[Scene script records]
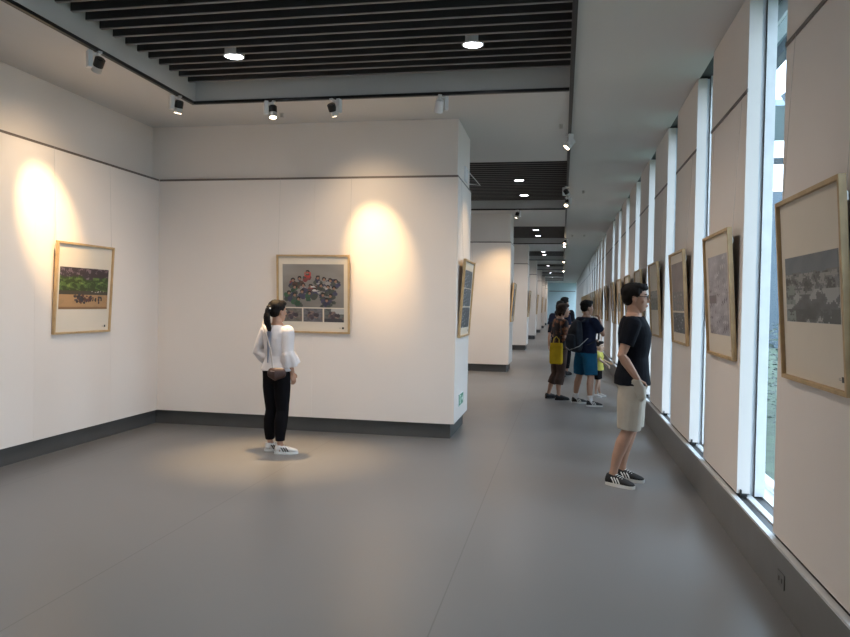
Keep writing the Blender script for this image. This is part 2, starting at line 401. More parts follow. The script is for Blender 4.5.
def spotlight(x, y, target, lab, lit=True, power=None, body='black', size=42, boxside=-1, hang=.12, spill=0, group='track spotlights'):
    t = thing('track_spotlight', lab, 'spotlight', (x, y, ZC-.034), 0, group)
    d = (Vector(target) - Vector((x, y, ZC-.034-hang))).normalized()
    hor = Vector((d.x, d.y, 0)); hor = hor.normalized() if hor.length > .05 else Vector((0,1,0)); side = Vector((hor.y, -hor.x, 0))
    B = WHITEM
    q = Matrix((side, hor, Vector((0,0,1)))).transposed().to_4x4()
    m = MB(); m.box(-.018, .018, -.05, .05, -.02, 0, q); m.build('adapter', B, t, bevel=.003)
    m = MB(); m.box(boxside*.075-.02, boxside*.075+.02, -.03, .03, -.15, -.004, q); m.box(min(0, boxside*.075), max(0, boxside*.075), -.012, .012, -.03, -.014, q)
    m.build('gear_box', B, t, bevel=.004)
    c = Vector((0, 0, -hang))
    m = MB(); m.cyl((0, 0, -.02), tuple(c), .009, 10); m.build('stem', B, t)
    hm = BLK if body == 'black' else WHITEM
    m = MB(); m.cyl(tuple(c - d*.07), tuple(c + d*.0), .044, 24); m.cyl(tuple(c - d*.078), tuple(c - d*.07), .034, 24); m.build('lamp_head', hm, t)
    m = MB(); m.cyl(tuple(c + d*.001), tuple(c + d*.052), .0435, 24, .0455); m.build('front_ring', SILV if body == 'black' else WHITEM, t)
    m = MB(); m.cyl(tuple(c + d*.053), tuple(c + d*.056), .036, 24); m.build('lens', LENSW if lit else LENSO, t)
    if lit:
        l = lamp('spotlight_lamp', 'SPOT', t, c + d*.065, power or SPOT_W, (1.0, .66, .32), spot_size=math.radians(size), spot_blend=1.0, shadow_soft_size=.03)
        l.rotation_mode = 'QUATERNION'; l.rotation_quaternion = d.to_track_quat('-Z', 'Y')
        if spill:
            l = lamp('spill_lamp', 'SPOT', t, c + d*.065, spill, (1.0, .74, .46), spot_size=math.radians(95), spot_blend=1.0, shadow_soft_size=.03)
            l.rotation_mode = 'QUATERNION'; l.rotation_quaternion = d.to_track_quat('-Z', 'Y')
    return t
spotlight(-4.07, 5.74, (-5.08, 6.38, 2.40), 'black and silver track spotlight on the left track, the one nearer the top edge', size=34, power=230, spill=34)
spotlight(-4.07, 7.10, (-5.08, 7.9, .3), 'black and silver track spotlight on the left track close to the recess corner', size=50, power=9)
spotlight(-3.13, RF, (-2.85, 7.0, 0), 'black and silver track spotlight on the back track, left of the ceiling sprinkler', size=44, power=400, boxside=1)
spotlight(-2.45, RF, (-2.2, 8.42, 2.24), 'black and silver track spotlight on the back track, right of the ceiling sprinkler', size=35, power=170, spill=24, boxside=1)
spotlight(-1.30, RF, (-1.6, 8.2, 2.4), 'white unlit track spotlight on the back track, alone on its right half', lit=False, body='white', boxside=1)
spotlight(.045, 9.3, (-1.23, 9.0, 2.1), 'white track spotlight on the corridor track between the first two recesses', power=45, size=48, body='white')
spotlight(.045, 13.3, (1.2, 14.4, 1.7), 'black track spotlight turned away, on the corridor track beside the second recess', lit=False)
spotlight(.045, 14.6, (-.6, 13.0, .8), 'brightly lit track spotlight on the corridor track beside the second recess', power=20)
spotlight(-1.05, 16.46, (-1.9, 17.29, 1.0), 'black track spotlight aimed at the second partition wall', power=80, size=75, boxside=1)
for k, Yk in enumerate((23.5, 24.6, 33.2, 42.0)):
    spotlight(.045, Yk, (-.6, Yk-2, .8), ['lit track spotlight beside the third recess, the nearer of two', 'lit track spotlight beside the third recess, the farther of two', 'lit track spotlight far down the corridor beside the fourth recess', 'lit track spotlight far down the corridor beside the fifth recess'][k], power=10)
# one small lamp grazing the first partition's end face
# sprinklers
def sprinkler(x, y, lab):
    t = thing('sprinkler', lab, 'sprinkler', (x, y, ZC), 0, 'ceiling sprinklers')
    m = MB(); m.cyl((0,0,0), (0,0,-.045), .009, 10); m.cyl((0,0,-.002), (0,0,-.008), .028, 18); m.build('body', SILV, t)
    m = MB(); m.cyl((0,0,-.045), (0,0,-.05), .024, 12); m.box(-.02, -.015, -.003, .003, -.048, -.008); m.box(.015, .02, -.003, .003, -.048, -.008); m.build('deflector', SILV, t)
sprinkler(-3.27, 8.0, 'small ceiling sprinkler in front of the large partition wall')
sprinkler(-.06, 8.9, 'small ceiling sprinkler between the first and second slatted recesses')
sprinkler(.35, 14.0, 'small ceiling sprinkler in the corridor soffit, the near one')
sprinkler(.62, 22.6, 'small ceiling sprinkler far down the corridor soffit on the right')
sprinkler(.26, 22.6, 'small ceiling sprinkler far down the corridor soffit on the left')

# ---------------------------------------------------------------- framed photographs
def _blobs(rs, U, V, rgb, n, cx, cy, sx, sy, size, cols, asp=1.0):
    for _ in range(n):
        x = rs.normal(cx, sx); y = rs.normal(cy, sy); s = size*rs.uniform(.6, 1.4); c = np.array(cols[rs.randint(len(cols))])*rs.uniform(.75, 1.25)
        m = ((U-x)/s)**2 + ((V-y)/(s*asp))**2 < 1; rgb[m] = c
def _fbm(rs, U, V, base, octs=5):
    r = np.zeros_like(U)
    for o in range(octs):
        k = base*2**o
        for _ in range(3):
            a = rs.uniform(0, 6.28); p = rs.uniform(0, 6.28); r += np.sin((U*math.cos(a)+V*math.sin(a))*k*6.28+p + 1.5*np.sin(V*k*3+p))/(3*1.7**o)
    return r
def paint_park(U, V, rs):
    n = _fbm(rs, U, V, 2); n2 = _fbm(rs, U, V, 6)
    rgb = np.zeros(U.shape+(3,)); rgb[:] = (.05, .07, .03)
    up = V > .72; rgb[up] = (.045, .03, .035); rgb[up & (n2 > .5)] = (.18, .13, .15)
    gr = (V < .78+.06*n) & (V > .40); rgb[gr] = (.035, .055, .015); rgb[gr & (n2 > .15)] = (.085, .14, .035); rgb[gr & (n2 > .8)] = (.18, .25, .07)
    rgb[(V < .45) & (V > .36)] = (.06, .05, .035); gd = V <= .36; rgb[gd] = (.40, .24, .12); rgb[gd & (n > .35)] = (.36, .22, .11); rgb[V < .06] = (.25, .14, .07)
    _blobs(rs, U, V, rgb, 46, .47, .24, .09, .05, .022, [(.03,.025,.03),(.10,.04,.03),(.04,.04,.06)], 1.4)
    for x in (.68, .74, .81, .86): _blobs(rs, U, V, rgb, 4, x, .24, .006, .03, .016, [(.05,.03,.03),(.02,.02,.02)], 1.8)
    _blobs(rs, U, V, rgb, 12, .82, .43, .09, .012, .012, [(.5,.45,.4)], .8)
    return rgb
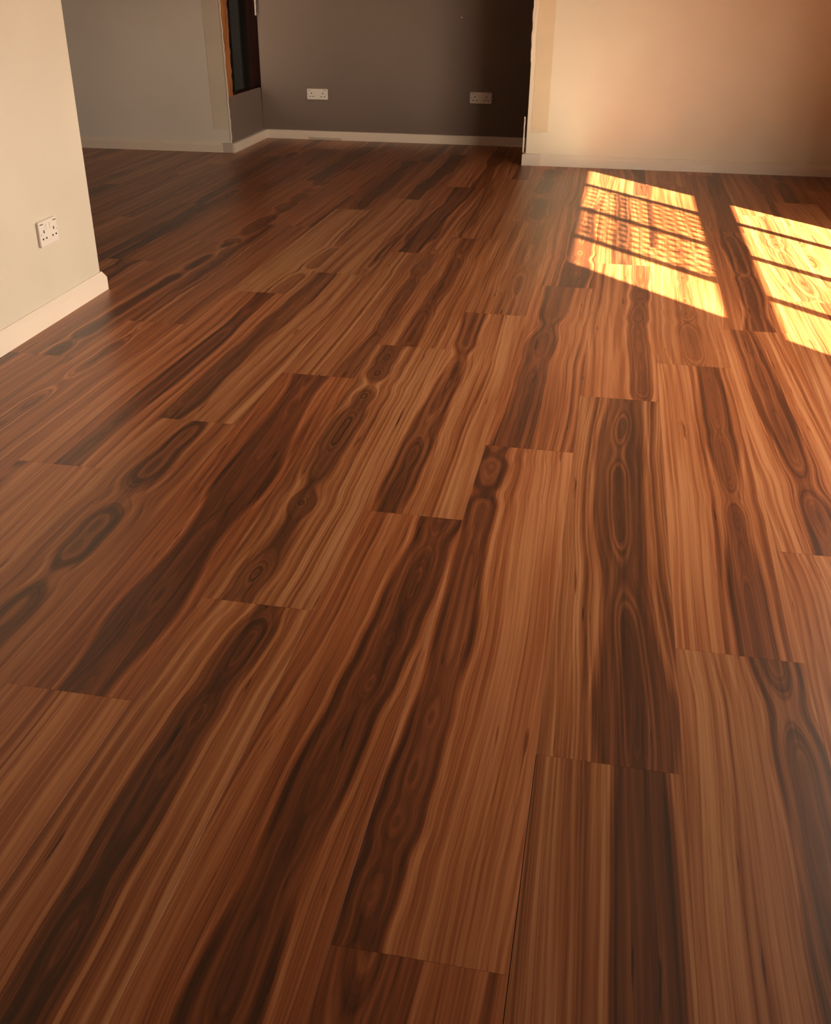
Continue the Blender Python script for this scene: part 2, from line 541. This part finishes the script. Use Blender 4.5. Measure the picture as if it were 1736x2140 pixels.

> AIM OF THE EXERCISE
Can you restate all the records above word for word while dropping the pictures?

> TASK RESPONSE
Keep writing the Blender script for this image. This is part 2, starting at line 401. More parts follow. The script is for Blender 4.5.
def spotlight(x, y, target, lab, lit=True, power=None, body='black', size=42, boxside=-1, hang=.12, spill=0, group='track spotlights'):
    t = thing('track_spotlight', lab, 'spotlight', (x, y, ZC-.034), 0, group)
    d = (Vector(target) - Vector((x, y, ZC-.034-hang))).normalized()
    hor = Vector((d.x, d.y, 0)); hor = hor.normalized() if hor.length > .05 else Vector((0,1,0)); side = Vector((hor.y, -hor.x, 0))
    B = WHITEM
    q = Matrix((side, hor, Vector((0,0,1)))).transposed().to_4x4()
    m = MB(); m.box(-.018, .018, -.05, .05, -.02, 0, q); m.build('adapter', B, t, bevel=.003)
    m = MB(); m.box(boxside*.075-.02, boxside*.075+.02, -.03, .03, -.15, -.004, q); m.box(min(0, boxside*.075), max(0, boxside*.075), -.012, .012, -.03, -.014, q)
    m.build('gear_box', B, t, bevel=.004)
    c = Vector((0, 0, -hang))
    m = MB(); m.cyl((0, 0, -.02), tuple(c), .009, 10); m.build('stem', B, t)
    hm = BLK if body == 'black' else WHITEM
    m = MB(); m.cyl(tuple(c - d*.07), tuple(c + d*.0), .044, 24); m.cyl(tuple(c - d*.078), tuple(c - d*.07), .034, 24); m.build('lamp_head', hm, t)
    m = MB(); m.cyl(tuple(c + d*.001), tuple(c + d*.052), .0435, 24, .0455); m.build('front_ring', SILV if body == 'black' else WHITEM, t)
    m = MB(); m.cyl(tuple(c + d*.053), tuple(c + d*.056), .036, 24); m.build('lens', LENSW if lit else LENSO, t)
    if lit:
        l = lamp('spotlight_lamp', 'SPOT', t, c + d*.065, power or SPOT_W, (1.0, .66, .32), spot_size=math.radians(size), spot_blend=1.0, shadow_soft_size=.03)
        l.rotation_mode = 'QUATERNION'; l.rotation_quaternion = d.to_track_quat('-Z', 'Y')
        if spill:
            l = lamp('spill_lamp', 'SPOT', t, c + d*.065, spill, (1.0, .74, .46), spot_size=math.radians(95), spot_blend=1.0, shadow_soft_size=.03)
            l.rotation_mode = 'QUATERNION'; l.rotation_quaternion = d.to_track_quat('-Z', 'Y')
    return t
spotlight(-4.07, 5.74, (-5.08, 6.38, 2.40), 'black and silver track spotlight on the left track, the one nearer the top edge', size=34, power=230, spill=34)
spotlight(-4.07, 7.10, (-5.08, 7.9, .3), 'black and silver track spotlight on the left track close to the recess corner', size=50, power=9)
spotlight(-3.13, RF, (-2.85, 7.0, 0), 'black and silver track spotlight on the back track, left of the ceiling sprinkler', size=44, power=400, boxside=1)
spotlight(-2.45, RF, (-2.2, 8.42, 2.24), 'black and silver track spotlight on the back track, right of the ceiling sprinkler', size=35, power=170, spill=24, boxside=1)
spotlight(-1.30, RF, (-1.6, 8.2, 2.4), 'white unlit track spotlight on the back track, alone on its right half', lit=False, body='white', boxside=1)
spotlight(.045, 9.3, (-1.23, 9.0, 2.1), 'white track spotlight on the corridor track between the first two recesses', power=45, size=48, body='white')
spotlight(.045, 13.3, (1.2, 14.4, 1.7), 'black track spotlight turned away, on the corridor track beside the second recess', lit=False)
spotlight(.045, 14.6, (-.6, 13.0, .8), 'brightly lit track spotlight on the corridor track beside the second recess', power=20)
spotlight(-1.05, 16.46, (-1.9, 17.29, 1.0), 'black track spotlight aimed at the second partition wall', power=80, size=75, boxside=1)
for k, Yk in enumerate((23.5, 24.6, 33.2, 42.0)):
    spotlight(.045, Yk, (-.6, Yk-2, .8), ['lit track spotlight beside the third recess, the nearer of two', 'lit track spotlight beside the third recess, the farther of two', 'lit track spotlight far down the corridor beside the fourth recess', 'lit track spotlight far down the corridor beside the fifth recess'][k], power=10)
# one small lamp grazing the first partition's end face
# sprinklers
def sprinkler(x, y, lab):
    t = thing('sprinkler', lab, 'sprinkler', (x, y, ZC), 0, 'ceiling sprinklers')
    m = MB(); m.cyl((0,0,0), (0,0,-.045), .009, 10); m.cyl((0,0,-.002), (0,0,-.008), .028, 18); m.build('body', SILV, t)
    m = MB(); m.cyl((0,0,-.045), (0,0,-.05), .024, 12); m.box(-.02, -.015, -.003, .003, -.048, -.008); m.box(.015, .02, -.003, .003, -.048, -.008); m.build('deflector', SILV, t)
sprinkler(-3.27, 8.0, 'small ceiling sprinkler in front of the large partition wall')
sprinkler(-.06, 8.9, 'small ceiling sprinkler between the first and second slatted recesses')
sprinkler(.35, 14.0, 'small ceiling sprinkler in the corridor soffit, the near one')
sprinkler(.62, 22.6, 'small ceiling sprinkler far down the corridor soffit on the right')
sprinkler(.26, 22.6, 'small ceiling sprinkler far down the corridor soffit on the left')

# ---------------------------------------------------------------- framed photographs
def _blobs(rs, U, V, rgb, n, cx, cy, sx, sy, size, cols, asp=1.0):
    for _ in range(n):
        x = rs.normal(cx, sx); y = rs.normal(cy, sy); s = size*rs.uniform(.6, 1.4); c = np.array(cols[rs.randint(len(cols))])*rs.uniform(.75, 1.25)
        m = ((U-x)/s)**2 + ((V-y)/(s*asp))**2 < 1; rgb[m] = c
def _fbm(rs, U, V, base, octs=5):
    r = np.zeros_like(U)
    for o in range(octs):
        k = base*2**o
        for _ in range(3):
            a = rs.uniform(0, 6.28); p = rs.uniform(0, 6.28); r += np.sin((U*math.cos(a)+V*math.sin(a))*k*6.28+p + 1.5*np.sin(V*k*3+p))/(3*1.7**o)
    return r
def paint_park(U, V, rs):
    n = _fbm(rs, U, V, 2); n2 = _fbm(rs, U, V, 6)
    rgb = np.zeros(U.shape+(3,)); rgb[:] = (.05, .07, .03)
    up = V > .72; rgb[up] = (.045, .03, .035); rgb[up & (n2 > .5)] = (.18, .13, .15)
    gr = (V < .78+.06*n) & (V > .40); rgb[gr] = (.035, .055, .015); rgb[gr & (n2 > .15)] = (.085, .14, .035); rgb[gr & (n2 > .8)] = (.18, .25, .07)
    rgb[(V < .45) & (V > .36)] = (.06, .05, .035); gd = V <= .36; rgb[gd] = (.40, .24, .12); rgb[gd & (n > .35)] = (.36, .22, .11); rgb[V < .06] = (.25, .14, .07)
    _blobs(rs, U, V, rgb, 46, .47, .24, .09, .05, .022, [(.03,.025,.03),(.10,.04,.03),(.04,.04,.06)], 1.4)
    for x in (.68, .74, .81, .86): _blobs(rs, U, V, rgb, 4, x, .24, .006, .03, .016, [(.05,.03,.03),(.02,.02,.02)], 1.8)
    _blobs(rs, U, V, rgb, 12, .82, .43, .09, .012, .012, [(.5,.45,.4)], .8)
    return rgb
Continue the Blender Python script for this scene: part 2, from line 541. This part finishes the script. Use Blender 4.5. Measure the picture as if it were 1736x2140 pixels.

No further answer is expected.